Brady broke up with me. His parents don't want him steady dating. They threatened that if he kept dating me, he wouldn't be allowed to date at all until he was 18. Someone told them I guess about us holding hands at school. He broke up with me this morning before school.
I knew it was coming, though. Yesterday he hardly texted me at all. I just knew something was wrong. Then last night... Kadee was texting Luke, and I asked Luke what was going on with Brady... and he told me that he was planning on breaking up with me.
I've been crying... a little last night and then again today... and I left school before first hour... But I'll be okay.
I'm going to miss him so much. I'm going to miss holding his hand. I'm going to miss cuddling with him. Most of all... I think I'm going to miss him being there. He was always there for me, either walking me to each class or texting me. We probably sent about 80 texts a day. I'm going to miss that. I'm going to miss being with him...
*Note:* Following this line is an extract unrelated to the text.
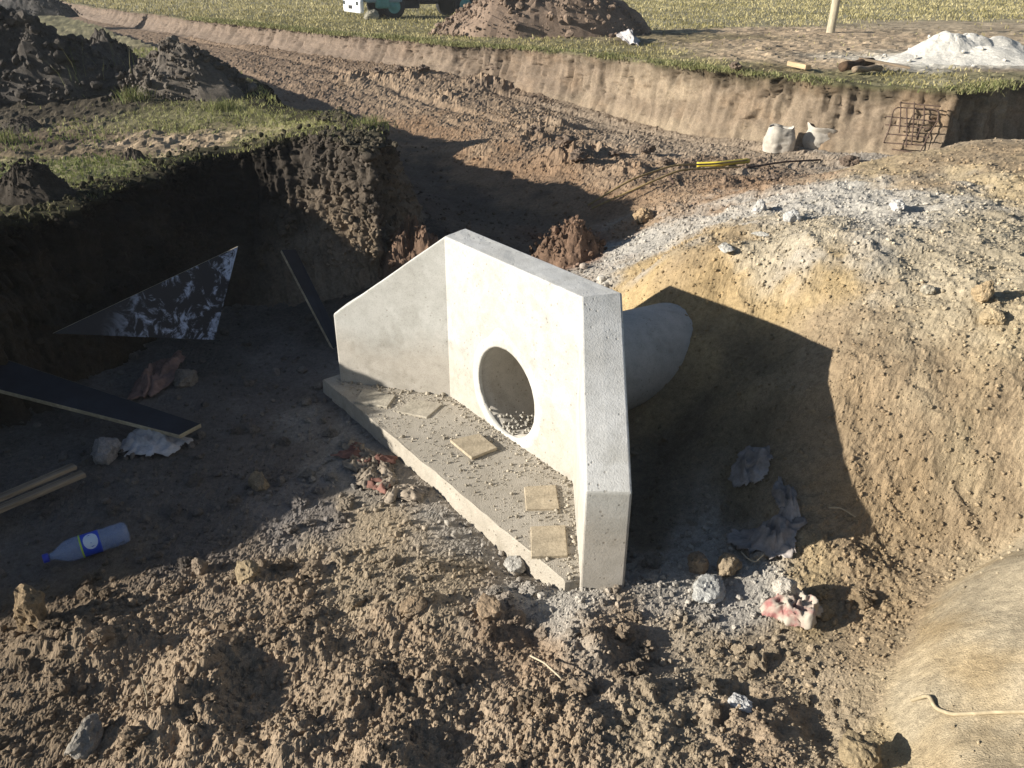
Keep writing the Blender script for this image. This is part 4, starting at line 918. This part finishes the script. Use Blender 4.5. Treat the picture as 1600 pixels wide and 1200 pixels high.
quad_board('formwork_board', 'narrow dark board with a pale edge leaning beside the left wing wall', 'board', [at(521, 545, -.12), at(535, 536, -.12), aty(462, 389, 6.9), aty(440, 390, 6.75)], .03, M_PLYPLAIN, M_EDGE)
quad_board('formwork_board', 'long black board with a pale front edge lying across the shaded left of the pit', 'board', [at(-60, 594, .2), at(280, 680, -.05), at(314, 662, -.03), at(-40, 545, .3)], .035, M_PLYPLAIN, M_EDGE)
def beam(name, label, cat, A, B, w, h, mat, group=None, twist=0.0):
    A, B = np.array(A, float), np.array(B, float); L = np.linalg.norm(B-A); V, fs = box_verts(L, w, h)
    x = (B-A)/L; y = np.cross([0, 0, 1.0], x); y /= np.linalg.norm(y); z = np.cross(x, y)
    y2 = y*math.cos(twist)+z*math.sin(twist); z2 = np.cross(x, y2)
    o = link(name, mesh_np(name, V, fs, mat)); o.matrix_world = Matrix([[x[0], y2[0], z2[0], (A+B)[0]/2], [x[1], y2[1], z2[1], (A+B)[1]/2], [x[2], y2[2], z2[2], (A+B)[2]/2], [0, 0, 0, 1]])
    bevel(o, min(w, h)*.1, 1); return tag(o, label, cat, group)
beam('timber_plank', 'grey timber plank in the shade at the left edge, the upper of two', 'plank', at(-40, 795, -.02), at(117, 728, -.03), .055, .025, M_WOOD)
beam('timber_plank', 'grey timber plank in the shade at the left edge, the lower and longer of two', 'plank', at(-40, 812, -.05), at(131, 740, -.06), .055, .03, M_WOOD)

# ------------------------------------------------------------------ cloth, paper, sacks
def cloth(name, label, cat, px, py, wpx, hpx, mat, seed, amp=.05, rot=0.0, ring=0.0, parent=None, irregular=.35, sq=1.0, n=34):
    P = hit(px, py); s = scale_at(P); dep = math.asin(min(.95, (CAMZ-P[2])/np.linalg.norm(P-EYE)))
    W, D = wpx*s, hpx*s/math.sin(dep)*sq
    u = np.linspace(-.5, .5, n); U, Vv = np.meshgrid(u, u)
    x = U*W; y = Vv*D
    cx, cy = x*math.cos(rot)-y*math.sin(rot), x*math.sin(rot)+y*math.cos(rot)
    q = np.stack([U*2.6+seed, Vv*2.6, 0*U+seed*1.7], -1)
    fold = 1-2*np.abs(fbm3(q, 3, .5)); fold2 = 1-2*np.abs(fbm3(q*2.7+9, 3, .55))
    jx = .22*W*fbm3(q*1.3+20, 3); jy = .22*D*fbm3(q*1.3+40, 3)
    X_ = P[0]+cx+jx; Y_ = P[1]+cy+jy
    g = ground(X_.ravel(), Y_.ravel()).reshape(X_.shape)
    for _ in range(4):
        g[1:-1, 1:-1] = np.maximum(g[1:-1, 1:-1]-.004, .25*(g[:-2, 1:-1]+g[2:, 1:-1]+g[1:-1, :-2]+g[1:-1, 2:]))
    rad = np.hypot(U, Vv)*2*(1+irregular*1.6*fbm2(np.cos(np.arctan2(Vv, U))*1.7+seed, np.sin(np.arctan2(Vv, U))*1.7, 3))
    z = g+.012+amp*np.clip(1.15-rad, .1, 1)*(.75*np.clip(fold-.35, 0, 1)+.45*np.clip(fold2-.3, 0, 1))*1.25+ring*np.exp(-((rad-.62)/.25)**2)
    ok = rad < .98; keep = ok[:-1, :-1] & ok[1:, 1:] & ok[1:, :-1] & ok[:-1, 1:]
    V = np.stack([X_, Y_, z], -1).reshape(-1, 3); fs = grid_faces(n, n, keep=keep); used = np.unique(fs); mp = np.zeros(len(V), int); mp[used] = np.arange(len(used))
    loc = P if parent is None else np.array(parent.location)
    o = link(name, mesh_np(name, V[used]-loc, [mp[fs]], mat, True), parent)
    if parent is None: o.location = P; tag(o, label, cat)
    m = o.modifiers.new('thickness', 'SOLIDIFY'); m.thickness = .004; m.offset = 0
    return o
cloth('rag', 'brown crumpled rag on the shaded pit foot below the splashed panel', 'rag', 248, 592, 56, 66, M_BROWNRAG, 3, .16)
cloth('plastic_sack', 'pale crumpled plastic sack under the end of the long black board', 'plastic sack', 242, 695, 104, 46, M_RAGPALE, 5, .15)
cloth('rag', 'small grey rag in the wall shadow above the larger grey one', 'rag', 1172, 738, 62, 36, M_RAG, 7, .10)
cloth('rag', 'large grey rag spread at the edge of the wall shadow', 'rag', 1200, 848, 100, 62, M_RAG, 8, .12, .4)
cloth('rag', 'twisted grey strip of rag leading up from the large grey one', 'rag', 1222, 790, 34, 50, M_RAG, 9, .09)
cloth('cloth', 'faded red and white cloth bundle on the sandy ground', 'cloth', 1238, 962, 96, 54, M_CLOTH, 12, .10, irregular=.1, ring=.045, n=54)
stone('stone', 'white stone weighing down the red and white cloth', 'stone', 1224, 950, 42, 61, (.47, .43, .37), sink=-.5)
cloth('plastic_bag', 'small white plastic bag in the grass on top of the far bank', 'plastic bag', 984, 64, 32, 12, M_RAGPALE, 14, .25, irregular=.2)
pp = hit(600, 735); paper = thing('torn_paper_sack', 'torn brown paper sack in a crumpled heap against the front of the apron', 'paper sack', pp)
rp = random.Random(4)
for i in range(26):
    x = rp.uniform(548, 650); y = 706+(x-548)*.42+rp.uniform(-8, 42)
    if y > 700+(x-503)*.93: y = 700+(x-503)*.93*.97
    cloth('paper_scrap', None, None, x, max(y, 600+(x-503)*.92+18), rp.uniform(24, 56), rp.uniform(9, 18), M_PAPERRED if i % 5 == 1 else M_PAPER, 20+i, .055, rp.uniform(-1, 1), parent=paper, n=20)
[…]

I wonder if he'll miss me...
He said we could still date occasionally... that just seems awkward to me. But if he asks me on a date... I'll probably go. We had so much fun on dates. His parents want him to date other people. He said he's mad at his parents... I would be, too. My parents wanted me to date other people, but they weren't going to make us break up.
I really want to date other people right now, though. I don't want to sit at home and be miserable. I want to do things with people. I want to go places. I want to... live.
I also really, really want Brady.
But I can't have him. So I'll get over it. I'll move on. And maybe eventually, I'll find somebody else.